Helen (heleninwales) wrote,
Helen
heleninwales

Innate talent or a learned skill?

Over on FB a friend posted about how she doesn't like the concept of "talent" and prefers to think of how with regular practice (within reason) anyone can learn a new skill to a high level. Someone then commented, "Why on earth do you wish to denigrate talent?"

Here's my answer...

Because it can be used as an excuse. How many people do you hear say, "Oh, I have no talent for maths!" In fact what happened was that they found it difficult and never bothered to try, preferring to believe that those who could do maths had some innate talent that they lacked. (Bad teaching also plays a part as the belief in talent extends to a lot of school teachers.)
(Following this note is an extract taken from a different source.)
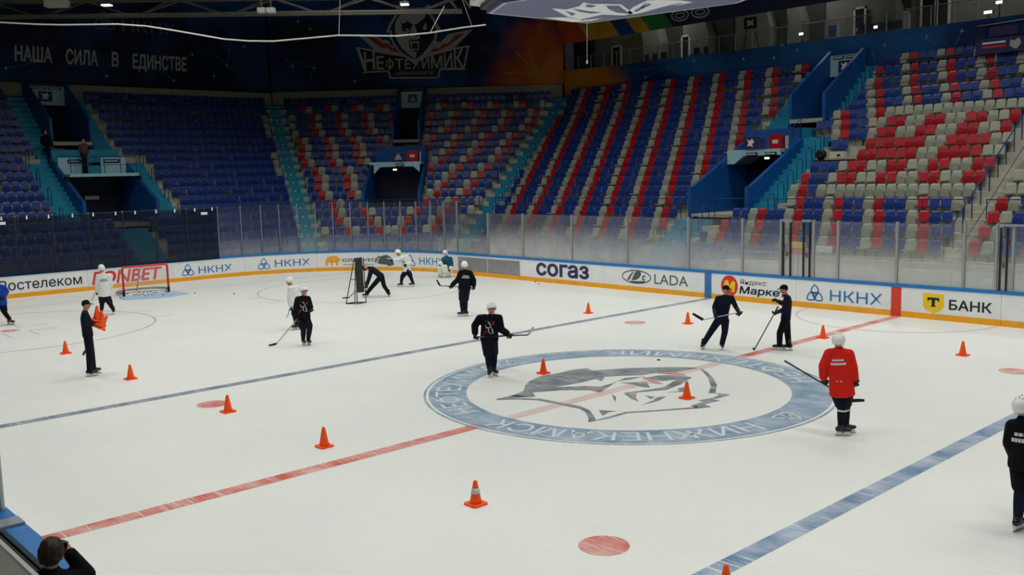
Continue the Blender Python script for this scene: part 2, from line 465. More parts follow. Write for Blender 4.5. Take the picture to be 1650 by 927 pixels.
def banner_material(name, base, glow, burst=None):
    """printed banner: navy cloth with pale-blue light points, streaks and an optional orange burst"""
    m = bpy.data.materials.new(name); m.use_nodes = True
    nt = m.node_tree; b = nt.nodes['Principled BSDF']
    tc = nt.nodes.new('ShaderNodeTexCoord')
    nz = nt.nodes.new('ShaderNodeTexNoise'); nz.inputs['Scale'].default_value = 0.22; nz.inputs['Detail'].default_value = 4
    nt.links.new(tc.outputs['Object'], nz.inputs['Vector'])
    rp = nt.nodes.new('ShaderNodeValToRGB')
    rp.color_ramp.elements[0].position = 0.42; rp.color_ramp.elements[0].color = (*lin(base), 1)
    rp.color_ramp.elements[1].position = 0.75; rp.color_ramp.elements[1].color = (*lin(glow), 1)
    nt.links.new(nz.outputs['Fac'], rp.inputs[0])
    prev = rp.outputs[0]
    if burst:
        (cx, cy, cz), rad, c1, c2 = burst
        dn = nt.nodes.new('ShaderNodeVectorMath'); dn.operation = 'DISTANCE'; dn.inputs[1].default_value = (cx, cy, cz)
        wn = nt.nodes.new('ShaderNodeTexNoise'); wn.inputs['Scale'].default_value = 0.5; wn.inputs['Detail'].default_value = 5
        nt.links.new(tc.outputs['Object'], wn.inputs['Vector'])
        nt.links.new(tc.outputs['Object'], dn.inputs[0])
        am = nt.nodes.new('ShaderNodeMath'); am.operation = 'MULTIPLY_ADD'; am.inputs[1].default_value = 4.5; am.inputs[2].default_value = -2.2
        nt.links.new(wn.outputs['Fac'], am.inputs[0])
        sm = nt.nodes.new('ShaderNodeMath'); sm.operation = 'ADD'
        nt.links.new(dn.outputs['Value'], sm.inputs[0]); nt.links.new(am.outputs[0], sm.inputs[1])
        r2 = nt.nodes.new('ShaderNodeMapRange'); r2.inputs[1].default_value = rad * 0.55; r2.inputs[2].default_value = rad * 1.1
        r2.inputs[3].default_value = 1; r2.inputs[4].default_value = 0
        nt.links.new(sm.outputs[0], r2.inputs[0])
        rc = nt.nodes.new('ShaderNodeValToRGB')
        rc.color_ramp.elements[0].position = 0.0; rc.color_ramp.elements[0].color = (*lin(c2), 1)
        rc.color_ramp.elements[1].position = 1.0; rc.color_ramp.elements[1].color = (*lin(c1), 1)
        r3 = nt.nodes.new('ShaderNodeMapRange'); r3.inputs[1].default_value = 0; r3.inputs[2].default_value = rad
        nt.links.new(sm.outputs[0], r3.inputs[0]); nt.links.new(r3.outputs[0], rc.inputs[0])
        mx = nt.nodes.new('ShaderNodeMix'); mx.data_type = 'RGBA'
        nt.links.new(r2.outputs[0], mx.inputs[0]); nt.links.new(prev, mx.inputs[6]); nt.links.new(rc.outputs[0], mx.inputs[7])
        prev = mx.outputs[2]
    nt.links.new(prev, b.inputs['Base Color'])
    b.inputs['Roughness'].default_value = 0.6; b.inputs['Specular IOR Level'].default_value = 0.2
    return m
M_STAR = mat('banner_star', '#5cc3ea', 0.6, vary=0.1)
M_STARL = mat('banner_streak', '#23608a', 0.6, vary=0.1)
M_GOLD = mat('banner_gold_streak', '#c9a52c', 0.6, vary=0.1)
M_SIGNP = mat('sign_purple', '#2e2a55', 0.5, vary=0.06)
M_LOGOG = mat('logo_grey', '#a9aaa5', 0.6, vary=0.04)
M_LOGOD = mat('logo_dark', '#10141d', 0.6, vary=0.04)
M_LOGOR = mat('logo_dull_red', '#9c2a22', 0.6, vary=0.04)
# ================================================================= the rink
EX, YB, RC = -30.2, 13.05, 8.2
L1 = YB - RC; LA = PI / 2 * RC
def path(s):
    """point and outward normal on the inner face of the boards; s runs up the end board, round the corner and along the far side"""
    if s < L1: return Vector((EX, s, 0)), Vector((-1, 0, 0))
    if s < L1 + LA:
        a = (s - L1) / RC; n = Vector((-math.cos(a), math.sin(a), 0))
        return Vector((EX + RC, YB - RC, 0)) + n * RC, n
    return Vector((EX + RC + (s - L1 - LA), YB, 0)), Vector((0, 1, 0))
def bp(s, z, off=0.0):
    p, n = path(s); return (p.x + n.x * off, p.y + n.y * off, z)

# ice sheet
outline = []
for cx, cy, a0 in ((EX + RC, YB - RC, PI / 2), (EX + RC, -YB + RC, PI), (30 - RC, -YB + RC, 1.5 * PI), (30 - RC, YB - RC, 0)):
    for k in range(17):
        a = a0 + PI / 2 * k / 16
        outline.append((cx + RC * math.cos(a), cy + RC * math.sin(a)))
mb = MB(); mb.flat(outline, lambda a, b: (a, b, 0.0), M_ICE)
ICE = struct(mb.build('floor'), 'white rink ice with skate scratches')
ICE['kind'] = 'structure'
mb = MB(); mb.box((-75, -40, -0.4), (40, 50, -0.03), M_CONC)
struct(mb.build('floor_concrete'))

M_LRED = scratched('line_red', '#cf5a48', '#e6d2cb', 0.75)
M_LBLUE = scratched('line_blue', '#6886a8', '#d3dbe2', 0.75)
M_LBLUEF = scratched('line_blue_far', '#74828f', '#c9d3d8', 0.5)
M_RING = scratched('ring_blue', '#7894ab', '#cfdae1', 0.6)
M_RINGL = scratched('ring_letters', '#dfe6ea', '#a9bfd0', 0.4)
M_WOLF = scratched('emblem_grey', '#6a757c', '#cfd3d2', 0.45)
M_WOLFR = scratched('emblem_red', '#cf7a66', '#e2c9c0', 0.5)
M_FADED = scratched('line_faded', '#dfbdb6', '#e4dfda', 0.85)
M_THINR = scratched('line_thin', '#c99792', '#dcd8d4', 0.8)
M_CREASE = scratched('crease_blue', '#9cc6e4', '#c7dbe8', 0.4)
M_SPOT = scratched('spot_red', '#cf5f4e', '#e6d8d2', 0.85)

def paint(name, fn, z=0.003):
    mb = MB(); fn(mb, lambda a, b: (a, b, z)); o = mb.build(name, ICE, fix=False); return o
def rect(x0, y0, x1, y1): return [(x0, y0), (x1, y0), (x1, y1), (x0, y1)]
def arc_pts(cx, cy, r, a0, a1, n=64): return [(cx + r * math.cos(a0 + (a1 - a0) * k / n), cy + r * math.sin(a0 + (a1 - a0) * k / n)) for k in range(n + 1)]
def band(m, r0, r1, mb, fn, cx=0, cy=0, n=128):
    vs = []; fs = []
    for k in range(n):
        a = 2 * PI * k / n
        vs += [fn(cx + r0 * math.cos(a), cy + r0 * math.sin(a)), fn(cx + r1 * math.cos(a), cy + r1 * math.sin(a))]
    for k in range(n):
        j = (k + 1) % n; fs.append((2 * k, 2 * k + 1, 2 * j + 1, 2 * j))
    mb.add(vs, fs, m)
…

Emphasising talent also downplays the hard work that so many "talented" people have put in. Some years ago when I did a B.Ed degree, I did a case study of a new way of teaching Welsh to adults. As someone who learnt Welsh as an adult and who (at the time) did not feel confident or fluent, I was doing the research partly in the hope of discovering the "one weird trick" that some people seemed to have. Why did some people, following the same courses as others, become fluent while others never got to use the language outside the classroom? My research showed that those who were more confident and spoke more fluently simply did more work. They practised diligently between lessons. Once I committed to spending an average of 45 minutes per day learning and practising Welsh, my fluency and confidence increased dramatically.